Harry Stannard reports on a debate on RTB in a Leicester Labour Party

At its February meeting the Westcotes Branch  of Leicester West Constituency Labour Party (CLP) passed a resolution calling on the National Executive Committee (NEC) / National Policy Forum to include the following statement in the next manifesto: “The right to buy Council Houses as currently practised will be removed”.

The discussion was lengthy and animated, as you would expect about a move that would ask the Labour Party to abandon a policy that led to the sale of almost half a million council homes during the Blair/Brown years alone. If adopted by the NPF this would overturn the current Labour shadow cabinet’s policy, which is to ‘suspend’ RTB for an unstated period. Perhaps this is why an amendment at the Westcotes meeting to add the word ‘temporarily’ attracted little support. In practice, that is what the shadow cabinet’s stance amounts to. It is clear, however, that a suspension of sales, temporary or otherwise, serves merely to put off creating a clear policy stance designed to meet the growing unmet need for housing in the UK. Members of our branch felt that the offer in our 2017 general election Manifesto – to build more houses ‘for sale or rent’ – is far from sufficient.

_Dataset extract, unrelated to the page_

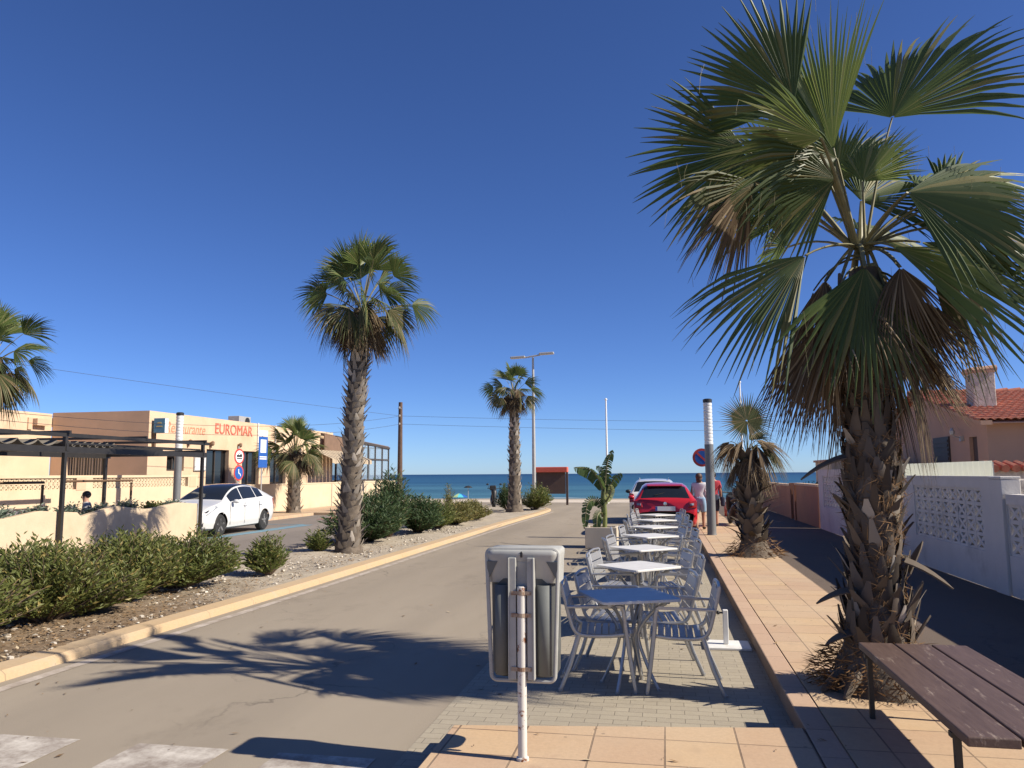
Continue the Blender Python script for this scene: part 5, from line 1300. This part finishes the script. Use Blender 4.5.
# big palm in front, leaf by leaf
def big_palm():
    rg = random.Random(77); B = V((1.55, 6.46, .13))
    t = thing('palm_tree', 'largest fan palm, in the foreground, its shaggy trunk rising behind the bench', 'palm tree', B, 0, 'fan palms along the street')
    H = 2.95; rad = lambda z: .168 + .06 * max(0, 1 - z / 1.5) + .16 * max(0, 1 - z / .35) ** 1.5 + .03 * sin(z * 5)
    cx = lambda z: V((.06 * max(0, z / 3.4) ** 1.2, 0, 0))
    mb = MB(); trunk_core(mb, -.03, H + .25, lambda z: rad(z) * (1 if z < H else .7), cx, 28, 40, rg); mb.cur = 1
    boots(mb, rg, .30, 2.95, rad, cx, 28, 10, .20, .10, .13, skip=.12); boots(mb, rg, .25, 1.5, rad, cx, 9, 9, .22, .09, .38, up=.65, skip=.4)
    mb.cur = 2; boots(mb, rg, .3, 2.9, rad, cx, 18, 9, .19, .085, .28, skip=.8)
    mb.cur = 3
    for i in range(4200):                       # coarse fibre between the leaf bases
        a = rg.random() * 6.283; z = rg.uniform(.15, 2.95); c = cx(z); r = rad(z) * rg.uniform(.98, 1.12); p = V((c.x + r * cos(a), c.y + r * sin(a), z)); sv = V((-sin(a), cos(a), 0)); u = V((cos(a), sin(a), 0))
        d = (sv * rg.uniform(-1, 1) + V((0, 0, rg.uniform(-1, .8))) + u * rg.uniform(.0, .22)).normalized() * rg.uniform(.05, .17); w = d.cross(u).normalized() * rg.uniform(.0015, .005); mb.add([p - w, p + w, p + d], [(0, 1, 2)])
    mb.build('trunk', ['trunk', 'boot', 'boot2', 'fibre'], t, smooth=True, angle=60)
    # torn fibres and roots round the foot
    mb = MB()
    for i in range(1100):
        a = rg.random() * 6.28; r = rg.uniform(.28, .5); z = rg.uniform(.02, .35) * (1 - (r - .28) * 2.2); p = V((r * cos(a), r * sin(a), max(.01, z)))
        d = V((cos(a + rg.uniform(-1, 1)), sin(a + rg.uniform(-1, 1)), rg.uniform(-.6, .5))).normalized() * rg.uniform(.05, .16); w = V((-d.y, d.x, .2)).normalized() * rg.uniform(.003, .009)
        q = p + d; q.z = max(q.z, .006); mb.add([p - w, p + w, q], [(0, 1, 2)])
    mb.build('fibre', 'fibre', t)
    for k in range(7):
        mb = MB(); a = rg.random() * 6.28; p = V((.24 * cos(a), .24 * sin(a), .14)); L = rg.uniform(.14, .26)
        pts = [p, p + V((cos(a), sin(a), -.2)) * L * .5, V((cos(a) * (.26 + L), sin(a) * (.26 + L), .015))]
        mb.tube(catmull(pts, 4), [.05, .05, .045, .045, .04, .035, .03, .025, .015], 7); mb.build('root', 'trunk', t, smooth=True)
    # a few long dry leaf bases sticking out of the trunk
    for (z, a, L, upz) in ((1.72, 192, .34, -.2), (.72, 195, .26, -.06), (.95, -30, .30, -.3), (.42, 200, .22, -.1), (.35, -20, .24, .9), (.85, 10, .26, .9), (.55, -45, .25, 1.1), (1.35, 200, .2, .5)):
        u = V((cos(RAD(a)), sin(RAD(a)) , 0)); s = V((-u.y, u.x, 0)); p = cx(z) + u * .22 + V((0, 0, z)); mb = MB(); o = 0
        for k in range(6):
            f = k / 5; c = p + u * L * f * (1 if abs(upz) < .5 else .55) + V((0, 0, L * upz * f - (.28 * L * f * f if upz < .5 else 0))); w = .07 * (1 - f) ** .6 + .003
            for x, y in ((-1, 0), (0, .4), (1, 0)): mb.v.append(tuple(c + s * w * x + V((0, 0, w * y))))
        for k in range(5):
            for y in range(2): b = k * 3 + y; mb.f.append((b, b + 1, b + 4, b + 3)); mb.m.append(0)
        x = mb.build('dry_leaf_base', 'boot', t); x.modifiers.new('thick', 'SOLIDIFY').thickness = .012
    # crown: px offsets are converted to metres about the crown centre
    C = V((.03, 0, 3.55)); Ch = V((-.12, 0, 3.54)); k = 1 / 117.0
    rx = V((cos(RAD(10.9)), sin(RAD(10.9)), 0)); fy = V((-rx.y, rx.x, 0)); uz = V((0, 0, 1))
    X0, Y0 = 858, 232
    L = [ # hub px, angle, radius px, twist, half spread, depth, tip depth, material, droop
        (812, 121, 140, 114, 14, 60, -.22, -.1, 'frond', .07), (860, 150, 98, 140, 62, 34, .05, .0, 'frond_lit', .03), (852, 148, 104, 128, -50, 26, .0, .08, 'frond_lit', .04),
        (921, 117, 60, 140, 52, 80, .10, -.12, 'frond', .16), (772, 156, 192, 110, 16, 64, -.05, .0, 'frond', .10), (775, 185, 250, 92, 40, 34, -.05, .0, 'dead', .2), (778, 192, 216, 90, 34, 52, -.1, -.1, 'frond_dull', .34),
        (822, 168, 187, 104, 64, 44, -.5, -.2, 'frond_lit', .10), (828, 175, 205, 92, 40, 60, -.35, -.2, 'frond', .2), (946, 182, 14, 112, 58, 66, .2, .0, 'frond_lit', .18), (888, 222, -18, 118, 28, 62, -.6, -.25, 'frond', .12),
        (915, 255, -20, 130, 46, 40, -.3, -.1, 'frond', .14), (882, 264, -27, 150, 30, 34, -.45, -.2, 'frond_lit', .10), (810, 268, 216, 122, -38, 42, -.35, .05, 'frond', .2), (856, 282, -96, 118, 12, 50, -.45, -.22, 'frond', .1),
        (985, 212, -10, 110, 48, 66, .25, .1, 'frond_dull', .25), (884, 158, 66, 84, 40, 70, .45, .35, 'frond', .12), (835, 140, 112, 92, 35, 75, .75, .4, 'frond', .12),
        (925, 200, 10, 105, 50, 70, .9, .5, 'frond', .2), (850, 215, 90, 95, 80, 80, 1.0, .9, 'frond', .25),
        (905, 250, -40, 115, 30, 60, .7, .5, 'frond_dull', .3), (878, 190, 60, 62, 60, 75, -.1, -.3, 'frond_lit', .1), (962, 232, -22, 112, 60, 62, -.1, 0, 'frond', .22),
        (955, 195, -50, 80, 50, 50, .3, .1, 'dead', .35), (888, 318, -82, 140, 20, 15, .0, -.05, 'dead', .1), (898, 335, -80, 122, 50, 13, -.2, -.1, 'dead', .1), (880, 330, -86, 130, -30, 18, .3, .1, 'dead', .1), (892, 300, -78, 140, 60, 14, .2, .0, 'dead', .1), (840, 322, -101, 120, 20, 22, -.1, -.05, 'dead', .08), (832, 305, -107, 122, -30, 18, .1, .0, 'dead', .08), (850, 172, 215, 60, 45, 65, -.2, -.3, 'frond', .15),
        (842, 196, 196, 84, 20, 60, -.3, -.1, 'frond', .2), (868, 178, 82, 78, 30, 70, .2, .1, 'frond_lit', .12), (835, 205, 128, 92, 25, 70, .35, .2, 'frond', .15), (900, 190, 30, 92, 30, 75, .35, .2, 'frond', .2), (930, 215, -5, 105, 25, 65, -.25, 0, 'frond', .2), (818, 172, 200, 70, 30, 60, .2, .1, 'frond', .2), (960, 205, 20, 92, 20, 70, .0, .1, 'frond', .22), (945, 260, -40, 110, 35, 55, .1, .1, 'frond_dull', .3)]
    for (px, py, ang, R, tw, half, dep, td, m, dr) in L:
        hub = Ch + rx * (px - X0) * k + uz * (Y0 - py) * k + fy * dep
        a = RAD(ang); A = (rx * cos(a) + uz * sin(a) + fy * td).normalized(); pr = -rx * sin(a) + uz * cos(a)
        S = pr * cos(RAD(tw)) + fy * sin(RAD(tw))
        mb = MB(); d = (hub - C); start = C + V((0, 0, -.16)) + V((d.x, d.y, 0)).normalized() * .06 if d.length > .1 else C
        petiole(mb, start, hub, .022, .012, .06); mb.cur = 1
        fan(mb, hub, A, S, R * k, RAD(half), max(26, int(54 * half / 115)), rg, split=.60, droop=dr * .8, cup=.07, fold=.42)
        # pale threads between the segments
        mb.cur = 0
        for q in range(3):
            th = rg.uniform(-half, half) * pi / 180; p = hub + (A * cos(th) + S * sin(th)) * R * k * rg.uniform(.5, .95); l = rg.uniform(.08, .25)
            e = rg.uniform(-.05, .05); mb.tube([p, p + V((e * .7, e, -l * .5)), p + V((e, e * 1.2, -l))], .0013, 3)
        mb.build('frond', ['petiole', m], t)
    # skirt of dead hanging fronds
    for i in range(26):
        az = i * 2.39996; side = cos(az - RAD(10.9)); z = rg.uniform(2.55, 3.25)
        ou = rg.uniform(.24, .40); c = cx(z) + V((cos(az), sin(az), 0)) * ou + V((0, 0, z - .05))
        sw = .28 + .25 * abs(side); A = V((cos(az) * rg.uniform(.3, 1.1) * sw, sin(az) * rg.uniform(.2, 1) * sw, -1)).normalized(); S = V((-sin(az), cos(az), 0))
        mb = MB(); petiole(mb, cx(z) + V((0, 0, z + .15)), c, .016, .01, .2); mb.cur = 1
        fan(mb, c, A, S, rg.uniform(.62, 1.0) * .92, RAD(rg.uniform(30, 62)), 24, rg, split=.36, droop=.03, cup=-.04, curl=-.2, fold=.5, tipw=.05)
        mb.build('dead_frond', ['petiole', 'dead'], t)
    return t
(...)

The number of council homes in the city of Leicester has more than halved, from a peak of 43,000 to barely 21,000 today. The point was made at the meeting that rental income is being sucked out of the local population by the proliferation of private landlords that have mushroomed to replace those council homes. Money that previously would have gone into the council’s housing revenue account. Another member spoke of the stigmatisation and ghettoisation haunting council estates, reduced to often housing the neediest and poorest. Both these points underline why a Labour government should commit itself to a mass programme of council house building – and clinging to RTB cuts across that very aim.

The mover of the motion, who acted as Liz Kendall’s agent in last year’s election, has made the point that she has always avoided speaking against the RTB, because of the many Labour voters who are council tenants. The reality, however, is that many of the latter have no way of being able to afford to buy their property, and the only way to provide homes for their sons and daughters in the future is to offer them council homes.

The resolution will go to the next meeting of Leicester West’s central management committee.